BBC News Brasil – De que maneira as mulheres se encaixam neste discurso político?
Weinstein – Eu não quero exagerar, mas a ideia de uma mulher que é uma boa cidadã, boa mãe de família, vem muito das imagens da classe média brasileira. Por exemplo, pegue o Bolsa Família — muito previsível que o pessoal no Sul vá dizer que as mulheres nordestinas vão ficar grávidas só para receber mais benefícios, em contraste com a imagem da mulher de classe média, disciplinada, boa mãe de família do Sul/Sudeste do país.
De certa forma, isso vira um discurso que tem a ver com ideologia de gênero. Quem é a mulher que merece respeito e quem é a mulher que não merece respeito? Não quero exagerar a conexão entre o discurso anti-nordestino e o discurso sobre a mulher, mas existe dentro desse discurso uma noção do Nordeste como uma sociedade problemática e dentro deste problema existe a mulher nordestina, que é aquela que não sabe se controlar, não sabe limitar o tamanho da família, não sabe educar os filhos, fazer a família progredir.
BBC News Brasil – Na entrevista que deu ao Estado de S. Paulo, o governador Zema também disse que os Estados do Sul e do Sudeste nunca tiveram peso político equivalente a sua importância econômica.

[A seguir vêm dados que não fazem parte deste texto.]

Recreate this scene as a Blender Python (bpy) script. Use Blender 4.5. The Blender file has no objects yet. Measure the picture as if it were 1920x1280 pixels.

É um erro histórico factual. Mas há um senso de injustiça neste discurso?
Weinstein – Primeiro, é um absurdo. Especialmente durante a Primeira República, São Paulo, Minas e Rio Grande do Sul foram os três estados que realmente controlavam o governo. Ponto. E durante o governo Vargas, de 1930 a 1945, apesar de Vargas ter vários projetos para incorporar o Nordeste na economia do país, a preocupação com a industrialização e o fato de São Paulo estar bem posicionado para ser o centro industrial do país, a política do Vargas acabou beneficiando mais São Paulo que os outros Estados da União.
Então esta ideia do Sul/Sudeste não ter um peso político igual ao seu papel na economia, pode ser verdade, mas a democracia não funciona com base na produção econômica. A democracia se baseia na ideia de uma pessoa, um voto, não importa a renda. Então esse é um discurso profundamente anti-democrático, dizer que o Estado deve ter mais poder simplesmente por ser mais rico que o outro.